On "mélange les choses", abonde Mohamed-Ali Adraoui, chercheur et enseignant à Sciences Po, contacté par FTVi. "La majorité des salafistes ont en horreur ce genre de manifestations car elles présentent un risque d'anarchie, de sédition, ou 'fitna', relevant de l'hérésie. Ainsi, on ne provoque pas le pouvoir en place." Lui aussi pointe que "salafiste" est devenu un terme "générique" pour désigner "sectarisme, fondamentalisme et radicalisme", en somme un "terme nouveau qui fait suffisamment peur et suscite la psychose".
"Une manifestation sauvage"
Le chercheur remarque que les images de la manifestation montrent plutôt des personnes en "survêtements, en baskets". Pour lui, "des jeunes de banlieue qui ne fréquentent pas beaucoup les mosquées". "Leurs motivations ne sont pas forcément religieuses" : ils seraient plutôt enclins à "en découdre" avec la police, suppute-t-il.

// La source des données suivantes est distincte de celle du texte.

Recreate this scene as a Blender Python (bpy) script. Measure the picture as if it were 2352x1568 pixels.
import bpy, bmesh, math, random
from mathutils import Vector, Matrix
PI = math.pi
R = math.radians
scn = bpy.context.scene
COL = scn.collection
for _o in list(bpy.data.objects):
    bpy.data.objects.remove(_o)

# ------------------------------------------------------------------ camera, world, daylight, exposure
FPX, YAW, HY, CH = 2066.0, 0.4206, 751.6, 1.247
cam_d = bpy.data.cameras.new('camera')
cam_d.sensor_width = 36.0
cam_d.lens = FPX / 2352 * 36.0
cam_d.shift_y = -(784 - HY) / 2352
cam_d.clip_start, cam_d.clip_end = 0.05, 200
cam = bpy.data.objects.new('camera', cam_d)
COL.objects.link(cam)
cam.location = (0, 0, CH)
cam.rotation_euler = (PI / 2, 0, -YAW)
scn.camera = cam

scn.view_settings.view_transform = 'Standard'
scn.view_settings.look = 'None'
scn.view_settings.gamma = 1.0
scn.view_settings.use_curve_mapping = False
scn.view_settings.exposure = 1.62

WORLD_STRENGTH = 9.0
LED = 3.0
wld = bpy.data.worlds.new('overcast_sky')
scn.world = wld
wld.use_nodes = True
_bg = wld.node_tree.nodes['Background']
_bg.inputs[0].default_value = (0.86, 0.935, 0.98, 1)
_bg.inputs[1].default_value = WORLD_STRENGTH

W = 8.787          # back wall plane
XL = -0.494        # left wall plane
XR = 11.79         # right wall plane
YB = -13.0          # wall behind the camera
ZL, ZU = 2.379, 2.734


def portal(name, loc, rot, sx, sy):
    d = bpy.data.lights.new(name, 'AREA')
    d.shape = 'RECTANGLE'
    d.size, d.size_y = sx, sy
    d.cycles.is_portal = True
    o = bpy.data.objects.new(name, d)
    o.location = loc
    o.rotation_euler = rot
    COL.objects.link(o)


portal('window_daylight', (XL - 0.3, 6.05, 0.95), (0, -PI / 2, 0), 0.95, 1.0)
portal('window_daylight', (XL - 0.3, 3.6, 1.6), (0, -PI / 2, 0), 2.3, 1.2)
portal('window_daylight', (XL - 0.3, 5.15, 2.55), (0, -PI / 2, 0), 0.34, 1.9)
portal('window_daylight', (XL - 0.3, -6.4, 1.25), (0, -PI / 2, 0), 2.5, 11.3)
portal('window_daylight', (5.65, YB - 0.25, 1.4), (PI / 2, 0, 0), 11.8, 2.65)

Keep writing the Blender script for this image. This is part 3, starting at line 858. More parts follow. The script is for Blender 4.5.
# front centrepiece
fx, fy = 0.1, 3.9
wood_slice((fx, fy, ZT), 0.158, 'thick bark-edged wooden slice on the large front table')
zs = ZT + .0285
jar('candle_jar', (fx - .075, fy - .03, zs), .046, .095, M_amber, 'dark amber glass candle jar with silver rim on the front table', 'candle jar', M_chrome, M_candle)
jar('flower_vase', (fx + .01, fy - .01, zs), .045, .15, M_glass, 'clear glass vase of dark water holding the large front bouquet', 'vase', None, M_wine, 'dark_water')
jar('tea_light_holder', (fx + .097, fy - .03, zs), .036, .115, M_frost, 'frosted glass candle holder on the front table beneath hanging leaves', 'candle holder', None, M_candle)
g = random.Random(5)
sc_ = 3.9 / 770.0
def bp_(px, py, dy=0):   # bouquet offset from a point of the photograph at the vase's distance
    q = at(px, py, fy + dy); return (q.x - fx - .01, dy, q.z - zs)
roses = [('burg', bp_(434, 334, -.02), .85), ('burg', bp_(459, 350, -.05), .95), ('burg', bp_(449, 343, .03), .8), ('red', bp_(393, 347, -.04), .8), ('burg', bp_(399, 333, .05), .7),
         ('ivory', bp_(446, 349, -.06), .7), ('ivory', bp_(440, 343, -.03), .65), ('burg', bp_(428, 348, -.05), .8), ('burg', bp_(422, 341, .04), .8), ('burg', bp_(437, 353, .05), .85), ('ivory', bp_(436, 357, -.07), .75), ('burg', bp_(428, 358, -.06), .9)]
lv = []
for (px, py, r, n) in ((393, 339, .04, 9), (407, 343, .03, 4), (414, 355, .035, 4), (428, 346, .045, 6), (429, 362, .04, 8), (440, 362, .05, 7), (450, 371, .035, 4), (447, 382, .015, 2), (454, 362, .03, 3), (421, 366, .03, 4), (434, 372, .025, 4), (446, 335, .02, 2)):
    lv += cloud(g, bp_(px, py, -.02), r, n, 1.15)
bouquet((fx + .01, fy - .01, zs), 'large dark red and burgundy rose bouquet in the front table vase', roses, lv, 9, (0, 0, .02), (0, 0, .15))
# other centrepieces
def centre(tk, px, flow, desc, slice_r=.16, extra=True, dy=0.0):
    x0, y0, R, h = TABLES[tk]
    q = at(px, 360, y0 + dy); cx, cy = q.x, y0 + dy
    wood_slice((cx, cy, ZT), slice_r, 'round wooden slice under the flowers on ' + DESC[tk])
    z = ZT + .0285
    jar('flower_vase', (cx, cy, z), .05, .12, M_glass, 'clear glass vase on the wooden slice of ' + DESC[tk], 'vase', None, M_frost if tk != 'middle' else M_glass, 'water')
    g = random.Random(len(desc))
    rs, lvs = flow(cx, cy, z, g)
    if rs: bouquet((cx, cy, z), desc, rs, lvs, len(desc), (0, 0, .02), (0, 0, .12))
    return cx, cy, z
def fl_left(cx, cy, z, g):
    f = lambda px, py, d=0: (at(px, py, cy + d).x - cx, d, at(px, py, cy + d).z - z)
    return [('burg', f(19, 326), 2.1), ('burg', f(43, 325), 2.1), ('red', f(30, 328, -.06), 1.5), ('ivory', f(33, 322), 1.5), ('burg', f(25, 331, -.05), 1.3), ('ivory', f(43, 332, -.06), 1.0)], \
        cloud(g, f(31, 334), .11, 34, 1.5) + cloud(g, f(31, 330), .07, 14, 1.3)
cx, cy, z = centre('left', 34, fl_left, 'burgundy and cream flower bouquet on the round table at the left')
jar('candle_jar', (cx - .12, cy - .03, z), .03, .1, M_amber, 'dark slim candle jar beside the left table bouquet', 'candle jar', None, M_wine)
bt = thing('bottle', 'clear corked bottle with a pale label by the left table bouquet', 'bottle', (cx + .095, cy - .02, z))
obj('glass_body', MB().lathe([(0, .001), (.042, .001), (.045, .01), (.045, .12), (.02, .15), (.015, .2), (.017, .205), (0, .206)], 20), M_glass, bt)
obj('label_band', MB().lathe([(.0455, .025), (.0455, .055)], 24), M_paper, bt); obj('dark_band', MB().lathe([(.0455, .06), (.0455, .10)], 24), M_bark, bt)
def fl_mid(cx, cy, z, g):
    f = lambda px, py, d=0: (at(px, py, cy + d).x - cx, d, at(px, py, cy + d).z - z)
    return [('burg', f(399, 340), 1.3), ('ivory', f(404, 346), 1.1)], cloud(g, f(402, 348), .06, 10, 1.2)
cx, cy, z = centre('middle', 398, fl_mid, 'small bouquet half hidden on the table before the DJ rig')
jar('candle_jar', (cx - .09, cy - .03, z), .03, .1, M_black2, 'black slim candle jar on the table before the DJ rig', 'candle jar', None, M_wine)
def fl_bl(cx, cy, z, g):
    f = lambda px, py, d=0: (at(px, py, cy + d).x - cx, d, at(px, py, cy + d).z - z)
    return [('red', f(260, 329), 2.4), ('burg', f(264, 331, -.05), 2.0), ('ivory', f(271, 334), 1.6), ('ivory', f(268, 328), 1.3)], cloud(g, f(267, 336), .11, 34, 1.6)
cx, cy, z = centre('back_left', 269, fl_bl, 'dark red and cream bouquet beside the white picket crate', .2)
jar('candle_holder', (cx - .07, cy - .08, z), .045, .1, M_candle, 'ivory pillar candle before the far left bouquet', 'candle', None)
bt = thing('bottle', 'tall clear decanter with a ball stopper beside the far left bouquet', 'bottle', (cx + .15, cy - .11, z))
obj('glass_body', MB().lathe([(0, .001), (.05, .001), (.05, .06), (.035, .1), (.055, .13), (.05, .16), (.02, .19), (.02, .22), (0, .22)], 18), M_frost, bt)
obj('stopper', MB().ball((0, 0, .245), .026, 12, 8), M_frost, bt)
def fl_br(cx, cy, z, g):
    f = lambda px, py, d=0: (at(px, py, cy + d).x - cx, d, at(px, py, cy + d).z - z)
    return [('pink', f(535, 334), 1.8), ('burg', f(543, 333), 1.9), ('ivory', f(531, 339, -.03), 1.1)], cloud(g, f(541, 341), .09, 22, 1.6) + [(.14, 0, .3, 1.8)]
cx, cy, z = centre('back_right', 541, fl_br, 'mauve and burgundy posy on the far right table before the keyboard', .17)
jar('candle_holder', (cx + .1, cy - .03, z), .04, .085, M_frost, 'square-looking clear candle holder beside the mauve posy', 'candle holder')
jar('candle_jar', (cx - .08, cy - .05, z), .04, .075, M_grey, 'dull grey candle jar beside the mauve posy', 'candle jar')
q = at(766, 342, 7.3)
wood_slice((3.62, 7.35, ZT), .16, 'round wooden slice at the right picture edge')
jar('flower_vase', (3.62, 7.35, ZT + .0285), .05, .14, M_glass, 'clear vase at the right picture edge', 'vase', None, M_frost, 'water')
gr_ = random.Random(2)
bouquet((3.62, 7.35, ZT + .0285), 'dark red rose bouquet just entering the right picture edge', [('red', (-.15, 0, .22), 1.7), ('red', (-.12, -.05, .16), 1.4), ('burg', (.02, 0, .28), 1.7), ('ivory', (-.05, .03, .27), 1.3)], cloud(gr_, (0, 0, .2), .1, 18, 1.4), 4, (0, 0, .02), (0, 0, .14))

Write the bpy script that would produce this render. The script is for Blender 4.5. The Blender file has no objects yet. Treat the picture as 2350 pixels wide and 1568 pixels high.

Dans le rôle d'instigateurs se trouvent "des petits groupes à la recherche d'événements pour se présenter comme des défenseurs de l'islam". Il cite en exemple l'ex-groupe Forsane Alizza, dissous après l'affaire Merah. Il se remémore encore des manifestations épidermiques lors du débat sur le voile intégral ou en réaction à des Assises sur l'islamisation en Europe en 2010.
Sur des mailing-lists, il explique avoir vu fleurir les appels à manifester "au plus tôt vendredi". Pour lui, tout cela était assez "anarchique, pas préparé, décidé dans les dernières heures". D'ailleurs, parmi les manifestants "il n'y avait pas de mot d'ordre, pas de banderole, pas de meneur, on parlait un coup en arabe, un coup en français. C'est une manifestation qu'on pourrait qualifier de 'sauvage' ".
Une réaction spontanée qui aurait dérouté les policiers. "Il n'y a pas de défaillance particulière, il y a juste une constatation de ce que sont les effets secondaires de la technologie. Il paraît aujourd'hui impossible de contrôler les réseaux sociaux pour empêcher ce type de manifestation", analyse le criminologue à France 24. Mohamed-Ali Adraoui relativise d'ailleurs le succès de l'opération au regard des "milliers d'e-mails et de messages" diffusés et des quelques centaines de personnes présentes.